Write out each line exactly as it stands, please.

━━━━━━━━━━

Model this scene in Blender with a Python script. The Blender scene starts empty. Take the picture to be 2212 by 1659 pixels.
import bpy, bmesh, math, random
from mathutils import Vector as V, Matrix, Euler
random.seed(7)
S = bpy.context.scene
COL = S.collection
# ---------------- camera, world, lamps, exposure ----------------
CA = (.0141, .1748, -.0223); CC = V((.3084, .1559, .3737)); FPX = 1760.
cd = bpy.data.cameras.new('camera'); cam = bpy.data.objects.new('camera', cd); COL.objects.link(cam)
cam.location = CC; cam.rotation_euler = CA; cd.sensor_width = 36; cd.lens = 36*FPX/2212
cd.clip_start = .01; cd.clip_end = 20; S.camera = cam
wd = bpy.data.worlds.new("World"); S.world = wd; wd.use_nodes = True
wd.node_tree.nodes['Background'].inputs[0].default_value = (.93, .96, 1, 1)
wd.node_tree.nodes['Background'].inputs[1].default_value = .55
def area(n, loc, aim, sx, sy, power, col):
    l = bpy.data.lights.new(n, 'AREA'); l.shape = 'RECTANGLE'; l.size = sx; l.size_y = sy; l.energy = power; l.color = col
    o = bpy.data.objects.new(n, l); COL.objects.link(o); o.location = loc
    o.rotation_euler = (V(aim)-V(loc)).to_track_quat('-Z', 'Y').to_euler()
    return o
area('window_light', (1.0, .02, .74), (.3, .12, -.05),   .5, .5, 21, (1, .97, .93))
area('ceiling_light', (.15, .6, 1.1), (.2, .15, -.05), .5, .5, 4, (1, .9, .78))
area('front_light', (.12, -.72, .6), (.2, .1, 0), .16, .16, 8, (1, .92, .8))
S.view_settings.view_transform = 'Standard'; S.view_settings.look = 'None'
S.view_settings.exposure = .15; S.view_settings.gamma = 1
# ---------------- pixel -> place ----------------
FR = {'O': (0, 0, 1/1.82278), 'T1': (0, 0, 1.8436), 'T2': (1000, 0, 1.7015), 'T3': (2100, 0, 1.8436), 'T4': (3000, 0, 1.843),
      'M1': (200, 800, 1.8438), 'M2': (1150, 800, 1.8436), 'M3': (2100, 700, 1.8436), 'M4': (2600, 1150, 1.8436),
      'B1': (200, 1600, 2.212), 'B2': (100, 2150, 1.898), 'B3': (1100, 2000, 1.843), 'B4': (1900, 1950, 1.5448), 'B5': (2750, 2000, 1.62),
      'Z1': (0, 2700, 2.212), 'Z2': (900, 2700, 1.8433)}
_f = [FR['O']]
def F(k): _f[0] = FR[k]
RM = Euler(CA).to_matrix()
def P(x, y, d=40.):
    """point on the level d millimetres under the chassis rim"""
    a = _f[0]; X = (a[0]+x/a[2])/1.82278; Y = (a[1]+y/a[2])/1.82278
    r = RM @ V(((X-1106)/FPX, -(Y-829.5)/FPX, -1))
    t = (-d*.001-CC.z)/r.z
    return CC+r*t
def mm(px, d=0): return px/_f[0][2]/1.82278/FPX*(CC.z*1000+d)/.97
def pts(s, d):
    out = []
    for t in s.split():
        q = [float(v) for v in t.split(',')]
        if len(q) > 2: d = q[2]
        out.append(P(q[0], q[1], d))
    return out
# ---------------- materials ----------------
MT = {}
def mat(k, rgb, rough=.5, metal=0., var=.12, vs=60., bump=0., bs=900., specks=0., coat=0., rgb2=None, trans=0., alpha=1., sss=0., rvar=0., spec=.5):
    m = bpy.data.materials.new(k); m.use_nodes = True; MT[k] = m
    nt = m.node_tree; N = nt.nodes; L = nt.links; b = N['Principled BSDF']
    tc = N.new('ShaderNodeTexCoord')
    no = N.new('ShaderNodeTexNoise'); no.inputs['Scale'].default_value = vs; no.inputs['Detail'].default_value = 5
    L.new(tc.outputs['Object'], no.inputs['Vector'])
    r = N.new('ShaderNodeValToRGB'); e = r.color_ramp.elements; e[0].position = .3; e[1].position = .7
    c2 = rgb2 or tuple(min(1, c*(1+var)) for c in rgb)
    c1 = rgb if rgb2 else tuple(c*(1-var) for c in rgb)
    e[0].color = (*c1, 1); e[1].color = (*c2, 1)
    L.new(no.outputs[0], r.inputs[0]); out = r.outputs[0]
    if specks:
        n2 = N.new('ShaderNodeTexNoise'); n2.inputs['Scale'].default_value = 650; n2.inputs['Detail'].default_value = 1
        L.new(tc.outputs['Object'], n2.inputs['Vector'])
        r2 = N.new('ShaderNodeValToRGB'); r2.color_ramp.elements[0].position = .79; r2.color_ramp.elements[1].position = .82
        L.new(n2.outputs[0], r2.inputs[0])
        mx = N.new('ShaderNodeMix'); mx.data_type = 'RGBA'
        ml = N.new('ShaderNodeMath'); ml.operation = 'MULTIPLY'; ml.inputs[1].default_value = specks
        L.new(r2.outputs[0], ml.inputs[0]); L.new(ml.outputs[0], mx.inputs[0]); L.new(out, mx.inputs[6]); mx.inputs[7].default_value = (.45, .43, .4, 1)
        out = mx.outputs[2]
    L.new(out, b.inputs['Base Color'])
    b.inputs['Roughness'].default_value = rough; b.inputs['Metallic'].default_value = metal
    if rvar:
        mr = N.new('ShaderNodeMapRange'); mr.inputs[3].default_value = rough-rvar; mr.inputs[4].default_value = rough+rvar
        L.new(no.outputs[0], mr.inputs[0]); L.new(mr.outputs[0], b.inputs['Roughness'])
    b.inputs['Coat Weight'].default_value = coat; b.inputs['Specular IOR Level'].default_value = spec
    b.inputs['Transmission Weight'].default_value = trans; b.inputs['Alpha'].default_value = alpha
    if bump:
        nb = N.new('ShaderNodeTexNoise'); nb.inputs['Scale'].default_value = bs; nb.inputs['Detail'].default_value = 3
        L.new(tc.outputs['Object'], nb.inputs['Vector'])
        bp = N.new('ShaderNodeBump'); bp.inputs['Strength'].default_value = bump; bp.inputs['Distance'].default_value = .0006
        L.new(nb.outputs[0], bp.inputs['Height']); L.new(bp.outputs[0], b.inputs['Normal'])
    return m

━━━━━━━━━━

Right answer
Model this scene in Blender with a Python script. The Blender scene starts empty. Take the picture to be 2212 by 1659 pixels.
import bpy, bmesh, math, random
from mathutils import Vector as V, Matrix, Euler
random.seed(7)
S = bpy.context.scene
COL = S.collection
# ---------------- camera, world, lamps, exposure ----------------
CA = (.0141, .1748, -.0223); CC = V((.3084, .1559, .3737)); FPX = 1760.
cd = bpy.data.cameras.new('camera'); cam = bpy.data.objects.new('camera', cd); COL.objects.link(cam)
cam.location = CC; cam.rotation_euler = CA; cd.sensor_width = 36; cd.lens = 36*FPX/2212
cd.clip_start = .01; cd.clip_end = 20; S.camera = cam
wd = bpy.data.worlds.new("World"); S.world = wd; wd.use_nodes = True
wd.node_tree.nodes['Background'].inputs[0].default_value = (.93, .96, 1, 1)
wd.node_tree.nodes['Background'].inputs[1].default_value = .55
def area(n, loc, aim, sx, sy, power, col):
    l = bpy.data.lights.new(n, 'AREA'); l.shape = 'RECTANGLE'; l.size = sx; l.size_y = sy; l.energy = power; l.color = col
    o = bpy.data.objects.new(n, l); COL.objects.link(o); o.location = loc
    o.rotation_euler = (V(aim)-V(loc)).to_track_quat('-Z', 'Y').to_euler()
    return o
area('window_light', (1.0, .02, .74), (.3, .12, -.05),   .5, .5, 21, (1, .97, .93))
area('ceiling_light', (.15, .6, 1.1), (.2, .15, -.05), .5, .5, 4, (1, .9, .78))
area('front_light', (.12, -.72, .6), (.2, .1, 0), .16, .16, 8, (1, .92, .8))
S.view_settings.view_transform = 'Standard'; S.view_settings.look = 'None'
S.view_settings.exposure = .15; S.view_settings.gamma = 1
# ---------------- pixel -> place ----------------
FR = {'O': (0, 0, 1/1.82278), 'T1': (0, 0, 1.8436), 'T2': (1000, 0, 1.7015), 'T3': (2100, 0, 1.8436), 'T4': (3000, 0, 1.843),
      'M1': (200, 800, 1.8438), 'M2': (1150, 800, 1.8436), 'M3': (2100, 700, 1.8436), 'M4': (2600, 1150, 1.8436),
      'B1': (200, 1600, 2.212), 'B2': (100, 2150, 1.898), 'B3': (1100, 2000, 1.843), 'B4': (1900, 1950, 1.5448), 'B5': (2750, 2000, 1.62),
      'Z1': (0, 2700, 2.212), 'Z2': (900, 2700, 1.8433)}
_f = [FR['O']]
def F(k): _f[0] = FR[k]
RM = Euler(CA).to_matrix()
def P(x, y, d=40.):
    """point on the level d millimetres under the chassis rim"""
    a = _f[0]; X = (a[0]+x/a[2])/1.82278; Y = (a[1]+y/a[2])/1.82278
    r = RM @ V(((X-1106)/FPX, -(Y-829.5)/FPX, -1))
    t = (-d*.001-CC.z)/r.z
    return CC+r*t
def mm(px, d=0): return px/_f[0][2]/1.82278/FPX*(CC.z*1000+d)/.97
def pts(s, d):
    out = []
    for t in s.split():
        q = [float(v) for v in t.split(',')]
        if len(q) > 2: d = q[2]
        out.append(P(q[0], q[1], d))
    return out
# ---------------- materials ----------------
MT = {}
def mat(k, rgb, rough=.5, metal=0., var=.12, vs=60., bump=0., bs=900., specks=0., coat=0., rgb2=None, trans=0., alpha=1., sss=0., rvar=0., spec=.5):
    m = bpy.data.materials.new(k); m.use_nodes = True; MT[k] = m
    nt = m.node_tree; N = nt.nodes; L = nt.links; b = N['Principled BSDF']
    tc = N.new('ShaderNodeTexCoord')
    no = N.new('ShaderNodeTexNoise'); no.inputs['Scale'].default_value = vs; no.inputs['Detail'].default_value = 5
    L.new(tc.outputs['Object'], no.inputs['Vector'])
    r = N.new('ShaderNodeValToRGB'); e = r.color_ramp.elements; e[0].position = .3; e[1].position = .7
    c2 = rgb2 or tuple(min(1, c*(1+var)) for c in rgb)
    c1 = rgb if rgb2 else tuple(c*(1-var) for c in rgb)
    e[0].color = (*c1, 1); e[1].color = (*c2, 1)
    L.new(no.outputs[0], r.inputs[0]); out = r.outputs[0]
    if specks:
        n2 = N.new('ShaderNodeTexNoise'); n2.inputs['Scale'].default_value = 650; n2.inputs['Detail'].default_value = 1
        L.new(tc.outputs['Object'], n2.inputs['Vector'])
        r2 = N.new('ShaderNodeValToRGB'); r2.color_ramp.elements[0].position = .79; r2.color_ramp.elements[1].position = .82
        L.new(n2.outputs[0], r2.inputs[0])
        mx = N.new('ShaderNodeMix'); mx.data_type = 'RGBA'
        ml = N.new('ShaderNodeMath'); ml.operation = 'MULTIPLY'; ml.inputs[1].default_value = specks
        L.new(r2.outputs[0], ml.inputs[0]); L.new(ml.outputs[0], mx.inputs[0]); L.new(out, mx.inputs[6]); mx.inputs[7].default_value = (.45, .43, .4, 1)
        out = mx.outputs[2]
    L.new(out, b.inputs['Base Color'])
    b.inputs['Roughness'].default_value = rough; b.inputs['Metallic'].default_value = metal
    if rvar:
        mr = N.new('ShaderNodeMapRange'); mr.inputs[3].default_value = rough-rvar; mr.inputs[4].default_value = rough+rvar
        L.new(no.outputs[0], mr.inputs[0]); L.new(mr.outputs[0], b.inputs['Roughness'])
    b.inputs['Coat Weight'].default_value = coat; b.inputs['Specular IOR Level'].default_value = spec
    b.inputs['Transmission Weight'].default_value = trans; b.inputs['Alpha'].default_value = alpha
    if bump:
        nb = N.new('ShaderNodeTexNoise'); nb.inputs['Scale'].default_value = bs; nb.inputs['Detail'].default_value = 3
        L.new(tc.outputs['Object'], nb.inputs['Vector'])
        bp = N.new('ShaderNodeBump'); bp.inputs['Strength'].default_value = bump; bp.inputs['Distance'].default_value = .0006
        L.new(nb.outputs[0], bp.inputs['Height']); L.new(bp.outputs[0], b.inputs['Normal'])
    return m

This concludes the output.